Example 2 — Add a fast SQL data quality check
Goal: Ensure the dataset feeding a chart is non-empty and has valid dates before building.
# Add to your CI steps
- name: Data checks
run: |
python - <<'PY'
import os, sys, sqlite3
# Example uses SQLite for demonstration; adapt to your warehouse client.
db = sqlite3.connect('data.db')
cur = db.cursor()
cur.execute("""
SELECT COUNT(*) FROM sales_facts;
""")
n = cur.fetchone()[0]
if n <= 0:
print("FAIL: sales_facts is empty")
sys.exit(1)
cur.execute("""
SELECT COUNT(*) FROM sales_facts WHERE order_date IS NULL;
""")
nulls = cur.fetchone()[0]
if nulls > 0:
print("FAIL: order_date has NULLs")
sys.exit(1)
print("Data checks passed")
PY
Result: CI fails if the table is empty or dates are null, stopping broken visualizations early.
Example 3 — Build a static preview and keep it as an artifact
Goal: Reviewers can download a zipped preview without running anything locally.
# Add to your CI steps after a successful build
- name: Package preview
run: |
mkdir -p preview
cp -r dist/* preview/ || true
tar -czf preview.tgz -C preview .
# Upload artifacts (provider-specific). Example name only.
- name: Upload preview artifact
run: echo "Upload preview.tgz as build artifact via your CI provider step"
Result: Reviewers download preview.tgz from the CI run to inspect changes.
Step-by-step: set up a minimal CI
- Define triggers: Run on pull requests and on pushes to your feature branches.
- Add fast checks first: Linting and unit tests. Keep them under 2 minutes.
- Add data checks: Simple SQL assertions (non-empty, no nulls in key columns, reasonable ranges).

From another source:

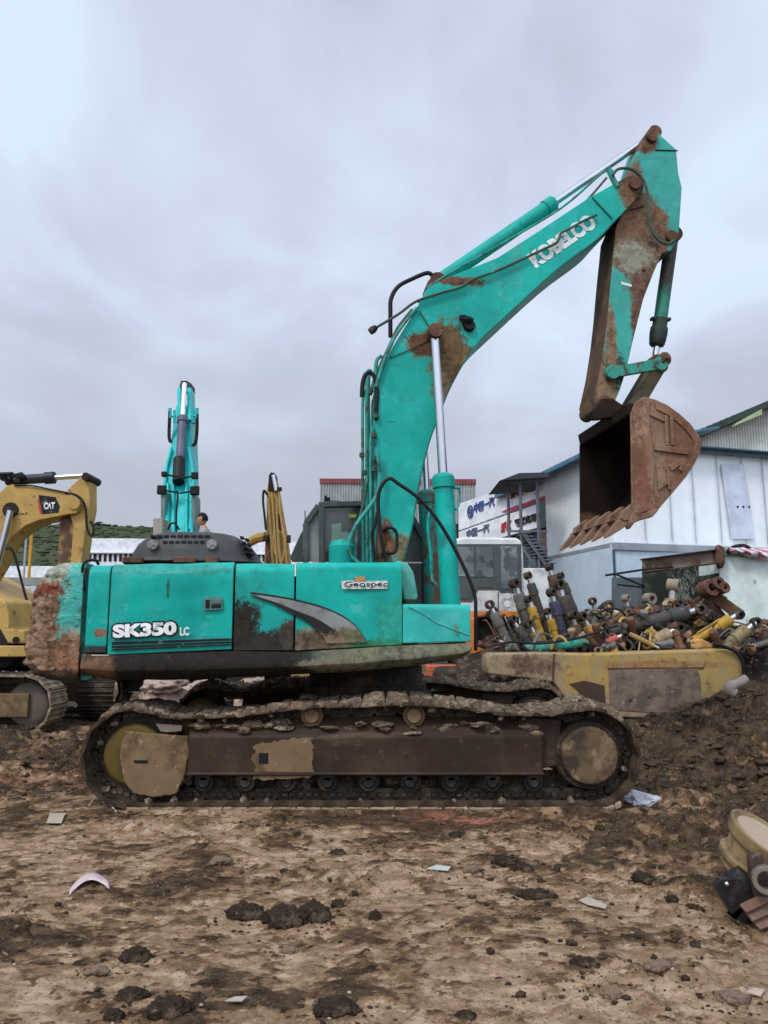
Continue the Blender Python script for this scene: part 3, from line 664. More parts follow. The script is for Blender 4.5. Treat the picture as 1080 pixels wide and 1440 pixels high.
# frame members
def cabbar(m, a, b, w, t=.07): m.bar(U(a[0], a[1], w), U(b[0], b[1], w), t, t, N_)
m = MB()
for w_ in (wc, wc + .95):
    for a, b in [((430, 795), (430, 736)), ((430, 736), (448, 711)), ((448, 710), (568, 707)), ((568, 707), (597, 760)), ((597, 760), (599, 850)), ((452, 711), (453, 795))]:
        cabbar(m, a, b, w_)
m.prism(UL([(446, 712), (451, 706), (569, 703), (571, 709)], wc - .03), N_ * 1.02)
m.prism(UL([(430, 792), (599, 792), (599, 850), (430, 850)], wc), N_ * .95)
cb = m.build('cab', CABM, ex, bevel=.012)
m = MB(); m.prism(UL([(432, 738), (447, 714), (450, 712), (451, 790), (432, 790)], wc + .01), N_ * .012); m.build('cab_window', mat('greyish_window', (.20, .225, .215), .35, layers=[dict(scale=2, lo=.4, hi=.7, c=(.09, .10, .10))]), cb)
m = MB(); m.prism(UL([(455, 713), (567, 710), (595, 762), (597, 790), (455, 790)], wc + .01), N_ * .012); m.build('cab_window', GLASS, cb)
m = MB(); m.prism(UL([(466, 738), (480, 735), (480, 762), (467, 770)], wc - .004), N_ * .004); m.prism(UL([(479, 748), (490, 748), (490, 790), (471, 790), (471, 774), (479, 770)], wc - .003), N_ * .003); m.build('painted_window_reflection', mat('painted_reflection_green', (.16, .25, .21), .4), cb)  # pale green shapes painted over the glass as a reflection
m = MB(); m.prism(UL([(491, 723), (501, 723), (501, 728), (491, 728)], wc - .004), N_ * .004); m.build('window_sticker', mat('lime_sticker', (.22, .25, .03), .5), cb)
m = MB(); m.lathe(U(481, 797, wc - .35), ZU, [(0, .15), (.24, .155), (.25, .14), (.29, .13), (.30, .05), (.31, .05)], 20); m.build('filler_bucket', TEALP, ex, bevel=.005)
m = MB(); m.prism(UL([(411, 790), (408, 783), (422, 752), (428, 742), (429, 748), (429, 790)], wc + .95), N_ * .05)
m.build('rear_guard', CABM, ex, bevel=.01)
m = MB(); m.tube([U(429, 742, wc), U(429, 718, wc)], .006); m.build('antenna', BLK, cb)
m = MB(); m.box(U(460, 704, wc + .2), (.07, .1, .07), (A_, N_, ZU)); m.box(U(467, 706, wc + .2), (.18, .06, .03), (A_, N_, ZU)); m.tube([U(459, 706, wc + .1), U(458, 697, wc + .1)], .015); m.build('roof_lamp', BLK, cb, bevel=.005)

# swing bearing
m = MB(); zc = .80
m.lathe(O_ + ZU * .78, ZU, [(0, .72), (.10, .72), (.10, .66), (.22, .66), (.22, .62), (.40, .62)], 48)
m.build('swing_bearing', DARK, ex, bevel=.006)
m = MB(); m.prism([V((OX - .95, 7.75, .42)), V((OX - .62, 7.75, .80)), V((OX + .62, 7.75, .80)), V((OX + .95, 7.75, .42))], V((0, 1.76, 0)))
m.build('carbody', DARK, ex, bevel=.02)

# ------------------------------------------------------------------ boom
def mid(w, pts): return [p + N_ * 0 for p in UL(pts, w)]
bw = .33
left_edge = catmull([V(p + (0,)) for p in [(541, 870), (532, 790), (530, 680), (529, 580), (533, 534), (546, 500), (563, 470), (582, 440), (599, 408)]], 5)
top_edge = [V(p + (0,)) for p in [(612, 398), (640, 386), (700, 362), (760, 323), (828, 278), (864, 258), (886, 246)]]
low_edge = catmull([V(p + (0,)) for p in [(906, 262), (900, 272), (890, 285), (864, 312), (839, 338), (783, 380), (702, 454), (674, 481), (654, 509), (633, 547), (619, 582), (605, 620), (594, 662), (588, 693), (581, 738), (571, 777), (562, 830), (556, 870)]], 4)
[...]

- Build preview: Produce a static build or artifact for reviewers.
- Make failures loud: Ensure each check exits non-zero on failure.

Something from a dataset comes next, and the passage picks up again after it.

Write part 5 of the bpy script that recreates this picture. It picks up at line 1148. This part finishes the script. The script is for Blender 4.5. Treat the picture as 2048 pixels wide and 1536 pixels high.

- Speed it up: Cache dependencies, skip unchanged paths, and parallelize jobs when possible.
Path filters idea
Run JS linting only when files in src/ change; run SQL checks only when sql/ or models/ change. This keeps CI fast.
Exercises you can do now
These mirror the tasks in the Exercises section below. Do them in a fresh branch so you can open a pull request and watch CI run.
- Exercise 1: Create a pipeline that lints Python and JS, runs tests, and fails on errors.
- Exercise 2: Add a SQL data check step that fails when a critical table is empty or a key column is null.
Exercise checklist
- CI triggers on pull requests and pushes.
- Lint, test, data checks, and build steps are present.
- Failures block merge (non-zero exit code).
- Preview artifact is saved after a successful build.
- At least one optimization (cache or path filters) is applied.
Common mistakes and how to self-check
- Letting warnings pass: Configure linters/tests to fail on critical warnings. Self-check: Intentionally introduce a linter error; does CI fail?
- Skipping data checks: Visuals can look fine with empty datasets. Self-check: Temporarily point a chart to an empty table; does CI catch it?
- Unpinned dependencies: Unexpected breaks after updates. Self-check: Pin versions in requirements and lockfiles; re-run CI.
- Slow pipelines: Everything runs every time. Self-check: Add path filters and cache; compare run times.
- Secrets in logs: Printing keys in build output is risky. Self-check: Search logs for secrets; mask or avoid echoing sensitive values.
- No artifacts: Reviewers cannot see changes. Self-check: Confirm a preview artifact exists for each successful run.
Practical projects
- Project A: Convert a manual visualization repo into CI-driven: add linting, tests, SQL checks, and preview artifacts.
- Project B: Add a matrix job to test your visualization component across two Node versions and two screen widths (for responsive checks using headless screenshots).
- Project C: Introduce a nightly scheduled run that rebuilds charts and runs expanded data checks (longer tests) while keeping PR pipelines fast.
Mini challenge
You changed a chart component and the SQL powering it. Design a pipeline that:
- Runs JS lint and unit tests only when
src/changes. - Runs data checks only when
sql/ormodels/change. - Builds a preview artifact if both sets of checks pass.
- Blocks merge if any check fails.
Hint
Use path filters for conditional jobs and make build depend on successful completion of checks.
Who this is for
- Data Visualization Engineers who commit code to shared repos.
- Analytics Engineers implementing tests for dashboards or semantic layers.
- Anyone who wants automated quality gates on data-powered visuals.
Prerequisites
- Basic Git workflow (branch, commit, pull request).
- Ability to run your project locally (install, test, build).
- Familiarity with a linter and test runner in your stack.
Learning path
- Before: Git basics, branching strategies, local linting/testing.
- Now: CI basics for builds and checks (this subskill).
- Next: CI optimization (caching, path filters, parallel jobs) and CD previews or staging deploys.
Next steps
- Harden your checks: add thresholds (e.g., minimum row counts, freshness windows).
- Capture visual regressions with screenshot comparisons on critical charts.
- Introduce a deployment preview to a non-production environment after passing checks.